▼▼▼

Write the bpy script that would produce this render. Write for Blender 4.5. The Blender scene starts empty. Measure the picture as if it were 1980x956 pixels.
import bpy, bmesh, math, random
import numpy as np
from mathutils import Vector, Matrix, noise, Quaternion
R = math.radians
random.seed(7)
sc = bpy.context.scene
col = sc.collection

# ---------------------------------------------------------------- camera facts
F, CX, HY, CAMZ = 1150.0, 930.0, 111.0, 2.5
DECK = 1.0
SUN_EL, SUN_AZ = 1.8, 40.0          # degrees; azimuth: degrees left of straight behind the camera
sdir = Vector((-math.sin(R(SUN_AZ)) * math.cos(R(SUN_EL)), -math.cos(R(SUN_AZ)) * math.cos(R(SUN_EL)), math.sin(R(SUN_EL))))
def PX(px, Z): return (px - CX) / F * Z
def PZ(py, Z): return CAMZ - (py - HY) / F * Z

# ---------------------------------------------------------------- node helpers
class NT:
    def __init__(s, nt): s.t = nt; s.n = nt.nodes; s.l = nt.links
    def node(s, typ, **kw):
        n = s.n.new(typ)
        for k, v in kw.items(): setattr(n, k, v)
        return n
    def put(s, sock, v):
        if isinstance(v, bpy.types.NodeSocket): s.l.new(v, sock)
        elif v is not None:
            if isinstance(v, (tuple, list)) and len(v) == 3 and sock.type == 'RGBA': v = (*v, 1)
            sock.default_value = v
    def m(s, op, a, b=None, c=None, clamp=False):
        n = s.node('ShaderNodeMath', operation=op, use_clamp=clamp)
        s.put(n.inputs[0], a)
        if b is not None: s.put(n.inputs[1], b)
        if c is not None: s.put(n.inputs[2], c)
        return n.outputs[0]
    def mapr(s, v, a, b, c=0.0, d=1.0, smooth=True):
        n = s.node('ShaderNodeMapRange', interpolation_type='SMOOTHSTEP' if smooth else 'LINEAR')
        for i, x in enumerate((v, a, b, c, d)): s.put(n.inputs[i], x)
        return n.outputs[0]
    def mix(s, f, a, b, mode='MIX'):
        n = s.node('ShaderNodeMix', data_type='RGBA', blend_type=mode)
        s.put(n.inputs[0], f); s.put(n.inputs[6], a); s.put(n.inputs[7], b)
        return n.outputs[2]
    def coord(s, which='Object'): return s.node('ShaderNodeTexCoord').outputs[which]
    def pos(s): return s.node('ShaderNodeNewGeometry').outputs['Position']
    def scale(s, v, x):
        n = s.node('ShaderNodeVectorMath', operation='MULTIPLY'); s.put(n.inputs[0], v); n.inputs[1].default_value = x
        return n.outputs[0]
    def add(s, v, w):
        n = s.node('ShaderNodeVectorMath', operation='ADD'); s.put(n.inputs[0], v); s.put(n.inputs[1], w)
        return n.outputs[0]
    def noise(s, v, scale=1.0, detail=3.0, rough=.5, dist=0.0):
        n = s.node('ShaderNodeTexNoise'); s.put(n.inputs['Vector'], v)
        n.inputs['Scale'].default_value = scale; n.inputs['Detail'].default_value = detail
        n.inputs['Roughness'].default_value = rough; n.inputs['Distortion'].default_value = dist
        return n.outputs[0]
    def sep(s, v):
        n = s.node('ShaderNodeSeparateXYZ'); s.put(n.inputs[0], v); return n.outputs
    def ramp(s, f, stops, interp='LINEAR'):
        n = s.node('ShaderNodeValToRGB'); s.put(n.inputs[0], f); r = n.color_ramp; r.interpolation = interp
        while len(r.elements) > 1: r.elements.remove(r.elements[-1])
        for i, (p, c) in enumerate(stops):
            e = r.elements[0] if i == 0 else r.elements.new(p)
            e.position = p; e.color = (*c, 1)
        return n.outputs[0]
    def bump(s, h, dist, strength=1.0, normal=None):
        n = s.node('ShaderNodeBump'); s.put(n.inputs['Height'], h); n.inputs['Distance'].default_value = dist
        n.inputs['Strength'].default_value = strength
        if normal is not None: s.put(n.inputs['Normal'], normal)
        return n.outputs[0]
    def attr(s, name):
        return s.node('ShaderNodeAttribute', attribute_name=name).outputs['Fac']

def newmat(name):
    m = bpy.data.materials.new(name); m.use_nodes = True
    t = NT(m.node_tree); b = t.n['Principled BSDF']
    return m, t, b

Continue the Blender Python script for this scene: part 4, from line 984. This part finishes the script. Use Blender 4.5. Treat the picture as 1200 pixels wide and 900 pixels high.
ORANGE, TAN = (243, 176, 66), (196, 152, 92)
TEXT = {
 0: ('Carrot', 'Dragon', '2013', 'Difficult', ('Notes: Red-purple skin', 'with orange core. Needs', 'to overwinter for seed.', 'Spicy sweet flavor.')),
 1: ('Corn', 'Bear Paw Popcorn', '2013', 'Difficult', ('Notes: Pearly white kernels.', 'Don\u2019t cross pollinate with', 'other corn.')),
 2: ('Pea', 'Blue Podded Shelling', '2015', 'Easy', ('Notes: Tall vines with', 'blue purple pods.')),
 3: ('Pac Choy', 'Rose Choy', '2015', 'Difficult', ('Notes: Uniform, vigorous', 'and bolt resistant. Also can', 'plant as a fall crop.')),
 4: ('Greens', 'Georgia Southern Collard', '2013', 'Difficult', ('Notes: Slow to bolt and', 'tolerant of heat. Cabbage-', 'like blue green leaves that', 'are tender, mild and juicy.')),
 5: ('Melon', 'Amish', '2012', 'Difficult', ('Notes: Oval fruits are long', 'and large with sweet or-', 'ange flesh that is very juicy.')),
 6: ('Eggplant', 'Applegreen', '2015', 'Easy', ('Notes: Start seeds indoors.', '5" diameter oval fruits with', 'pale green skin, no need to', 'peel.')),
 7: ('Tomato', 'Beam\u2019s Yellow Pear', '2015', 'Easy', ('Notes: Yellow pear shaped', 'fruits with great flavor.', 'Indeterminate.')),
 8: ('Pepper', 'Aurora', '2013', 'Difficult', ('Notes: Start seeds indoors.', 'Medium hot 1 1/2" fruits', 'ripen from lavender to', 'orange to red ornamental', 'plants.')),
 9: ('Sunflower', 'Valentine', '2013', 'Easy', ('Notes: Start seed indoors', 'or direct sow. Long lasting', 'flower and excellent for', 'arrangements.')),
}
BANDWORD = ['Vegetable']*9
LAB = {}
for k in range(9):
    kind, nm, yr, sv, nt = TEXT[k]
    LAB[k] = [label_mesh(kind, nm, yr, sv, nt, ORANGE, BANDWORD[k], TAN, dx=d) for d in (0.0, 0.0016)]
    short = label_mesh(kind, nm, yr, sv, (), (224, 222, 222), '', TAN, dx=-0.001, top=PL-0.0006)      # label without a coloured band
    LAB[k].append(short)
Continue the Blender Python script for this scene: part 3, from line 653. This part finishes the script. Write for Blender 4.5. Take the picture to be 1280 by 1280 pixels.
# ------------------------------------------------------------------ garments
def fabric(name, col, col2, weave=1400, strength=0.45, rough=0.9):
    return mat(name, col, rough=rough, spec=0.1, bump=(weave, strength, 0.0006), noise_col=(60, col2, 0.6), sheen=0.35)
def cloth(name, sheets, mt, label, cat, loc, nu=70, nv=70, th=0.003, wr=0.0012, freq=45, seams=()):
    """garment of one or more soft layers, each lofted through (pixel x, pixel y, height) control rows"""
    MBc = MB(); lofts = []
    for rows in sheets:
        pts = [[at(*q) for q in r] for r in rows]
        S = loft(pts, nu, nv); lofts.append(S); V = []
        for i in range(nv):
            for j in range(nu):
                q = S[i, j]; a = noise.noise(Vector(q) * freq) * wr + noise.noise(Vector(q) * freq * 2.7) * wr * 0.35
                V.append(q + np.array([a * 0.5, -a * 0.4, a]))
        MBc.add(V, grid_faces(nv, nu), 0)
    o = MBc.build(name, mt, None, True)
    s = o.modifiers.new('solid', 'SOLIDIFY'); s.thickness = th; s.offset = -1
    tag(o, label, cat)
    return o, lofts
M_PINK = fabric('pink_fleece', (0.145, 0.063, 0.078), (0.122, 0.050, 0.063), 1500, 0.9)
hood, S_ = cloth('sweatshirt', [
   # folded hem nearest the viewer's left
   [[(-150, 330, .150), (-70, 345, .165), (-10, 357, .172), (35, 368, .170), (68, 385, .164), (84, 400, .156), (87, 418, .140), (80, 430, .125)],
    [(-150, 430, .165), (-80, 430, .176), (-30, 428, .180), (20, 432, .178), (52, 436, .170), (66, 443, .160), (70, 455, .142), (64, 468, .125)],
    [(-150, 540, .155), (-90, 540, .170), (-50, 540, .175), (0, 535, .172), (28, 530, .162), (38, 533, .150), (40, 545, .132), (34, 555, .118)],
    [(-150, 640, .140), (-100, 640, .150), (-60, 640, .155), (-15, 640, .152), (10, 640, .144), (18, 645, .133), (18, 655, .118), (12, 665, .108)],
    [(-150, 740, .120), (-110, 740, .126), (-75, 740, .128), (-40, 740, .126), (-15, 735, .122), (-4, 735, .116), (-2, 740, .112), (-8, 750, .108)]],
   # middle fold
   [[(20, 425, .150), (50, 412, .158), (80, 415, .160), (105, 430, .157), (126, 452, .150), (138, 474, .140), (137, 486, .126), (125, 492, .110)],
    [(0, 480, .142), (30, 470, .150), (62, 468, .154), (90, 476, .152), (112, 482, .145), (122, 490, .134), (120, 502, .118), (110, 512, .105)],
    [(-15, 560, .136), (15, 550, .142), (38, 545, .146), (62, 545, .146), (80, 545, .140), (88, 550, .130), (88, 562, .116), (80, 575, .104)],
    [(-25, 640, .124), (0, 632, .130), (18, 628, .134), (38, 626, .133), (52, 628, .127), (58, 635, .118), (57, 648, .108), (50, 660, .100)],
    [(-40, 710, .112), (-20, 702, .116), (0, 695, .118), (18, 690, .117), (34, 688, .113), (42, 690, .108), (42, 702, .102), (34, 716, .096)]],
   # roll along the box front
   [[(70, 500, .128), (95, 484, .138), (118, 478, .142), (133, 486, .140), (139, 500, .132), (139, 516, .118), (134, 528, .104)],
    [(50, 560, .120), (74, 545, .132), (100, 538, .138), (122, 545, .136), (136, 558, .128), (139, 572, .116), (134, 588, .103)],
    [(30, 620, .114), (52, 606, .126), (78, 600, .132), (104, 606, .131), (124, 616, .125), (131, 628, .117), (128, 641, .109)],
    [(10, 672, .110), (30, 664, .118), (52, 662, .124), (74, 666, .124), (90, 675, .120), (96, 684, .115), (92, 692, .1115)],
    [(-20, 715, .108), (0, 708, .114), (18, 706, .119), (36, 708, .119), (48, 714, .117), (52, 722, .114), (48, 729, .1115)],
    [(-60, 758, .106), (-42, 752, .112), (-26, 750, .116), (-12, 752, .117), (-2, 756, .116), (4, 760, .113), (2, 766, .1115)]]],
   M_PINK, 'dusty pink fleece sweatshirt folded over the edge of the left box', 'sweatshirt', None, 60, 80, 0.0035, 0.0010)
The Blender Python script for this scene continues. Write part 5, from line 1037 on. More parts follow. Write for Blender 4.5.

▲▲▲

## What you are asked to do
What is needed is an exact copy of the lines from the start of the listing through the line where "def PZ(py, Z): return" sits, please, both end lines included and nothing more.

## Task response
Write the bpy script that would produce this render. Write for Blender 4.5. The Blender scene starts empty. Measure the picture as if it were 1980x956 pixels.
import bpy, bmesh, math, random
import numpy as np
from mathutils import Vector, Matrix, noise, Quaternion
R = math.radians
random.seed(7)
sc = bpy.context.scene
col = sc.collection

# ---------------------------------------------------------------- camera facts
F, CX, HY, CAMZ = 1150.0, 930.0, 111.0, 2.5
DECK = 1.0
SUN_EL, SUN_AZ = 1.8, 40.0          # degrees; azimuth: degrees left of straight behind the camera
sdir = Vector((-math.sin(R(SUN_AZ)) * math.cos(R(SUN_EL)), -math.cos(R(SUN_AZ)) * math.cos(R(SUN_EL)), math.sin(R(SUN_EL))))
def PX(px, Z): return (px - CX) / F * Z
def PZ(py, Z): return CAMZ - (py - HY) / F * Z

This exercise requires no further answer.